Reeling from the 1880 disaster, Cox sold his half interest to Louis Duenweg and the company became Fairbanks & Duenweg.  The disasters kept coming.  Although no human casualties occurred, in June 1884 the the original four-story distillery burned to the ground.  Three hundred hogs were roasted when the fire spread to a nearby barn.  At that point Duenweg sold out to Fairbanks who turned to John H. Beggs, a distillery executive from Peoria, for help. [See my  post on the Beggs family, Oct. 17, 2017.]  Together they organized the Terre Haute Distilling Co., reputed to have been the world’s largest at the time.

By now immensely wealthy, Fairbanks expanded his entrepreneurial abilities into other areas.  In 1889 with Beggs and other minor investors he purchased the Terre Haute Brewing Company, one of the Nation’s largest.  At about the same time, Crawford built a strawboard factory in Elgin, Ill., which later became part of the American Strawboard Co., a $6 million concern known as the “Strawboard Trust.”  Fairbanks was elected president of the company on Feb. 4, 1897.  In addition, he had investments in and served as an officer and director of Diamond Paper Co., of Anderson, Ind.; Haverhill Paper Co. of Massachusetts.; Chicago Paper Co. of Illinois; Piedmont Paper Co. of New York; and Southern Indiana Gas Co., of Greenfield and Shelbyville.  He also owned Terre Haute’s principal newspaper, The Tribune, shown left.
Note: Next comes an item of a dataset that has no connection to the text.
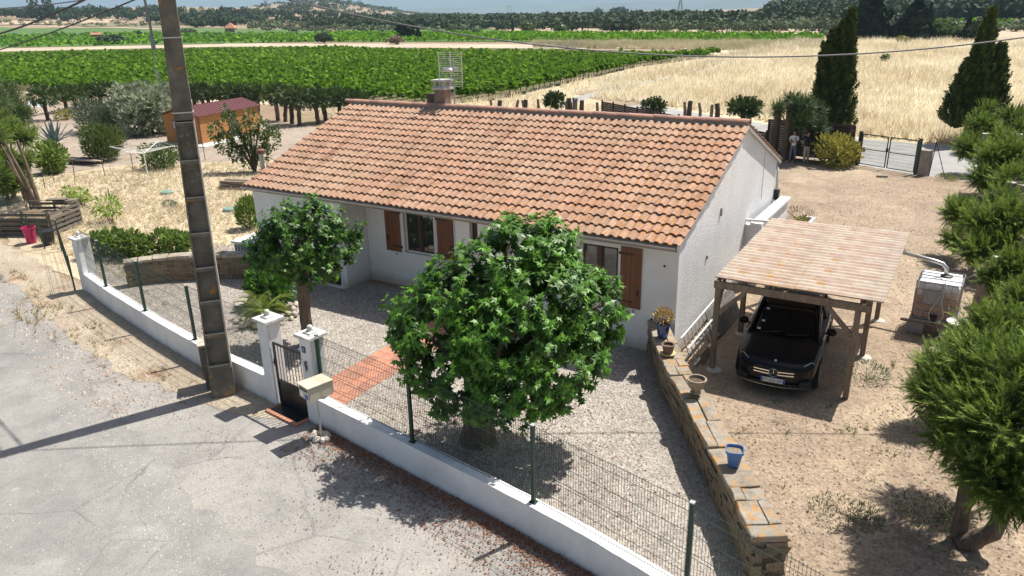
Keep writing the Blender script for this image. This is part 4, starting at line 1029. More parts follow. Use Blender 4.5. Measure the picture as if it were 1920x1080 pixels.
# pots on the wall ------------------------------------------------------
M_glaze = mat('blue glaze', (.02, .07, .22), .15, color2=(.01, .04, .14), scale=6, coat=.6)
M_bluep = mat('blue plastic', (.07, .17, .38), .4)
M_clay = mat('brown clay pot', (.18, .12, .09), .8, var=.3, scale=8)
M_stonepot = mat('stone pot', (.36, .3, .22), .9, color2=(.22, .17, .12), scale=8, bump=.5)
M_soil = MATS['soil']; ZW = .915
def pot(name, label, loc, prof, m, n=20, soil=None, cat='plant pot'):
    t = thing(name, label, cat, loc); MB().lathe(prof, n).build('vessel', m, t, smooth=False)
    top = prof[-1]; MB().lathe([(max(top[0] - .025, .02), top[1] - .06), (max(top[0] - .03, .01), top[1] - .02)], n).build('soil', M_soil, t)
    t.children[0].data.shade_smooth(); return t
def potwall(r0, r1, h, lip=.02, th=.02):
    return [(r0, 0), (r0 * .4 + r1 * .6, h * .5), (r1, h * .9), (r1 + lip, h * .92), (r1 + lip, h), (r1 - th, h), (r1 - th, h - .07), (.01, h - .07)]
def openpot(name, label, loc, r0, r1, h, m, **k):
    t = thing(name, label, 'plant pot', loc)
    MB().lathe(potwall(r0, r1, h), 22, cap=False).build('vessel', m, t, smooth=False, bevel=0); MB().lathe([(.01, h - .055), (r1 - .022, h - .06)], 16, cap=False).build('soil', M_soil, t); return t
pb = openpot('flower_pot', 'glossy dark blue pot with a dried succulent at the house end of the wall', (.02, -.92, ZW), .12, .16, .33, M_glaze)
pc = openpot('flower_pot', 'brown clay pot on a yellow saucer, second from the house corner', (.47, -1.78, ZW), .1, .135, .24, M_clay)
MB().lathe([(.12, -.0), (.17, .01), (.18, .03), (.15, .03)], 18).build('saucer', mat('yellow saucer', (.5, .4, .2), .7), pc)
ps = thing('flower_pot', 'weathered stone urn on the drive side of the wall, third from the house', 'plant pot', (1.62, -3.28, ZW - .0))
MB().lathe([(.1, 0), (.12, .03), (.08, .07), (.12, .12), (.16, .2), (.17, .27), (.2, .29), (.2, .33), (.165, .33), (.16, .26), (.01, .26)], 18, cap=False).build('vessel', M_stonepot, ps, smooth=False)
MB().lathe([(.01, .27), (.16, .27)], 14, cap=False).build('soil', M_soil, ps)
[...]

Fairbanks liked owning hotels, buying the Denison in Indianapolis, the Terre Haute House, shown above, and was co-owner of the French Lick Springs Hotel, a resort popular for its warm springs and reputed healing waters, shown left. At one time he also was the principal investor in Indiana Sonora Copper & Mining Co., and president of the Terre Haute Water Works and Terre Haute Street Railway Co.  At the time of his death Crawford was the principal owner of Standard Wheel Co. and president and major stockholder of Wabash Realty & Loan Co., which held title to most of his real estate, including several farms where he raised race horses. 

Along with his growing wealth, Fairbanks was generous to his home town.  After the Terre Haute Distillery was torn down, he gave the Henry Fairbanks Memorial Park to Terre Haute on the former site. To honor the memory of his mother, Crawford donated the Emeline Fairbanks Memorial Library to the city.  Both are shown here.  After his wife’s death in 1911 Crawford built the Clara Fairbanks Home for Aged Women in her honor.  A family history said of him:  “In his natural make up, the selfish and the small are absolutely left out, while all flash and extravagance…are as far removed from his nature and conduct as it is possible to have them.”

As he aged, Fairbanks’ health declined.  Described as “a man with few intimate friends,” he was close to his personal physician, Dr. Henry Jennings of Indianapolis, who apparently prescribed that the millionaire spend his winters in Florida.  When Fairbanks continued to worsen as he approached 81 years, Dr. Jennings accompanied him by train back to Terre Haute.  Crawford died in his suite at the Terre Haute House in May 1924.  After a private funeral he was interred in the family mausoleum with his late wife and daughter, Sara, who had died in 1915.

Obituaries of Fairbanks ran in newspapers throughout Indiana and beyond.  One state journal hailed him as “Indiana’s greatest financial genius.”  Another reporter declared him “Indiana’s Richest Man.”  What too frequently was ignored was the original driving source of Crawford’s wealth and entrepreneurship — making and selling whiskey.  

Note:  The information for this article came from two principal sources:  An article of March 15, 2014, by Mike McCormick to the Terre Haute Tribune-Star and a Vigo County Library Historical Biography by Dr. Dipa Sarkar.